Several of his cartoons were published in the Zionist Organization of America’s first publication, “American Zionist,” among them a famous illustration of a Jewish man walking with open arms toward a rising sun and fertile fields of a sovereign Jewish state.

In 1959, Bee began to draw weekly cartoons for JTA. During a period of 33 years, Bee created almost 1,500 images until his death in 1992.

Bee was not only known for his cartoon commentary on the Middle East, but also for creating the design used on the first paper money circulated in Israel.
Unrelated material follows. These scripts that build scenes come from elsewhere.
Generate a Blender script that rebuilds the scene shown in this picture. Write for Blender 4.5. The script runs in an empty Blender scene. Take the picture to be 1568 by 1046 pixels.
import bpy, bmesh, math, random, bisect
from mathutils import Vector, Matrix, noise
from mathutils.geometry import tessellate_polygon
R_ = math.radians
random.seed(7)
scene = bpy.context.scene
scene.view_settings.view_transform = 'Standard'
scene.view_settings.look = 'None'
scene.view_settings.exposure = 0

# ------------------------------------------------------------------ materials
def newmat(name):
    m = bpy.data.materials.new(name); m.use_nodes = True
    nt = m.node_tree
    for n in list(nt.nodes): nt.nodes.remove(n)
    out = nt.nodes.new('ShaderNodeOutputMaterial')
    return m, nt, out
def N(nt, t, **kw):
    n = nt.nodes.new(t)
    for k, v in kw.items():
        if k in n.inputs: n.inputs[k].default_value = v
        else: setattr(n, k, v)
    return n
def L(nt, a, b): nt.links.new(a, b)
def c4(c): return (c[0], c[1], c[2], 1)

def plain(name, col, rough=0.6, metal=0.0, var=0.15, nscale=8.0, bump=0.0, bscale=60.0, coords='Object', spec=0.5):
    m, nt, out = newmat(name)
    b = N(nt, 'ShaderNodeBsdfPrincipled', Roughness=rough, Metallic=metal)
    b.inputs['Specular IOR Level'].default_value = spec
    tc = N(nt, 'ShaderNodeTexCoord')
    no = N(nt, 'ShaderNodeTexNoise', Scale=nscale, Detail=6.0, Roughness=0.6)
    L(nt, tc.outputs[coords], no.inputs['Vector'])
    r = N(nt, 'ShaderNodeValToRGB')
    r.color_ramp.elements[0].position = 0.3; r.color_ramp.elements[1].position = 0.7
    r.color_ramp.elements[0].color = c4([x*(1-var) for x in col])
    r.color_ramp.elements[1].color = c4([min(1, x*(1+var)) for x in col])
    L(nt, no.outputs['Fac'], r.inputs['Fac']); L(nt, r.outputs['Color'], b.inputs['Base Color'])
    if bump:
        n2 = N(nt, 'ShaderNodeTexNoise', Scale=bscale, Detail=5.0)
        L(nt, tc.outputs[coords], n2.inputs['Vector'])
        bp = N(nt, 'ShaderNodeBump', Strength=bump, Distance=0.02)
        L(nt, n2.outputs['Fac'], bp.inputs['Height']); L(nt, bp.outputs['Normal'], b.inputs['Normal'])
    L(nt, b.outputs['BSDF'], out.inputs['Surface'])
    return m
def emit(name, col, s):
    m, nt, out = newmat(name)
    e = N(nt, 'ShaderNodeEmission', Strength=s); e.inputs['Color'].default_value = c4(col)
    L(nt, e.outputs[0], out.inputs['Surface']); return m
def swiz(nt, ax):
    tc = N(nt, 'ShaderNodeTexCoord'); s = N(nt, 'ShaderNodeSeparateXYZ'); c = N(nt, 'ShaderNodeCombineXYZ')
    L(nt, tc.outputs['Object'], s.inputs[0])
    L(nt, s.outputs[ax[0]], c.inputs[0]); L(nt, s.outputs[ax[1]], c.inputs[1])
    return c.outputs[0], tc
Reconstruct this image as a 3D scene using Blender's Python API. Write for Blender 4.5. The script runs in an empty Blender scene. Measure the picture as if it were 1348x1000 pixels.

Bee also created many designs for the Jewish National Fund, including the well- known “blue box,” which brought his artwork and opinions to homes around the world.

Feedback on Bee’s pictorial history exhibit, which chronicles Middle East politics from the 1930s until 1992, has been positive.

“Visitors are very pleased with the exhibit and agree with his point of view,” said Stephen Frank, program director at the Philadelphia museum. “People feel his point of view is very much their own.”

After covering the Arab-Israeli conflict, Bee hoped at the end of his life that political cartoonists of the future would be commenting on a more peaceful Middle East.

“Hopefully, out of the anger and the rage, some semblance of sanity can emerge like Esau and Jacob in the days of old, who after a lifelong hate for each other made peace,” Bee wrote. “So, too, peace can be achieved in this tormented land.”